Kamis, 07 Januari 2010

Anak

Seorang teman yang baru saja mempunyai anak berkeluh-kesah: “ Punya anak itu ternyata repot juga, ya. Tapi, belum-belum (baca: lama) dikarunia anak itu juga susah juga”. Saya hanya senyum melihat teman saya itu.

Memang, kehidupan sontak berubah dengan lahirnya seorang anak. Bahwa sukacita itu ada, jelas tidak terbantahkan. Hidup rasanya lebih berwarna. Tetapi bahwa kerepotan demi kerepotan datang, juga tidak dapat dipungkiri.

Bulan-bulan pertama jam tidur berubah; siang jadi petang, petang jadi pagi, pagi jadi malam. Bekerja, membaca & menulis, bepergian dan lain-lain tak lagi bebas. Belum lagi tangisnya atau pipisnya, atau pup-nya. Menggendongnya, terlebih memandikannya harus ekstra hati-hati. Pendek kata, segenap energi perlu dikerahkan untuk menanganinya.

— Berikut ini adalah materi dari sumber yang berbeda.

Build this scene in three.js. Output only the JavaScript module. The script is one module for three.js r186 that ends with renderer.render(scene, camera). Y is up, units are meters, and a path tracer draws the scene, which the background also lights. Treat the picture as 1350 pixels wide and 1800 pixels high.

Bulan-bulan selanjutnya, ketika semua itu sudah mulai terbiasa, kerepotan tak lantas berkurang. Apalagi kalau anak itu sudah bias gulang-guling (tengkurap). Lengah sedikit, ia bias jatuh menggelinding ke bawah ranjang. Atau tahu-tahu ia memasukkan sesuatu ke mulutnya. Malah lebih repot. Yang ”menyiksa” kalau ia sakit; gelisah dan menangis sepanjang malam. Ada perasaan tidak tega, tetapi mau berbuat apa juga tidak berdaya. Duh, rasanya lebih baik kalau saya saja yang sakit.

Dalam kerepotan mengurus anak, saya jadi lebih memahami “ketangguhan” dan “keteguhan” wanita. Bahkan ditengah rasa kantuk dan lelah, ia bias tetap sabar dan telaten. Terus terang, saya tidak sanggup. Ditambah perjuangannya saat melahirkan, saya jadi semakin yakin tentang sabda Rasul: Syurga ada dibawah telapak kaki ibu.

Melihat perjuangan & pengorbanan istri saya, saya jadi teringat dengan orangtua saya terutama ibu. Tiba-tiba saya merasa menjadi orang yang paling berutang. Terutama ketika ingat kebandelan saya, pemberontakan saya, perilaku-perilaku tidak menyenangkan saya kepada orangtua.

Mengingat itu, rasanya saat ini juga saya ingin memeluk dan mencium kaki ibu seraya berkata; “Ibu…, inilah anakmu!”.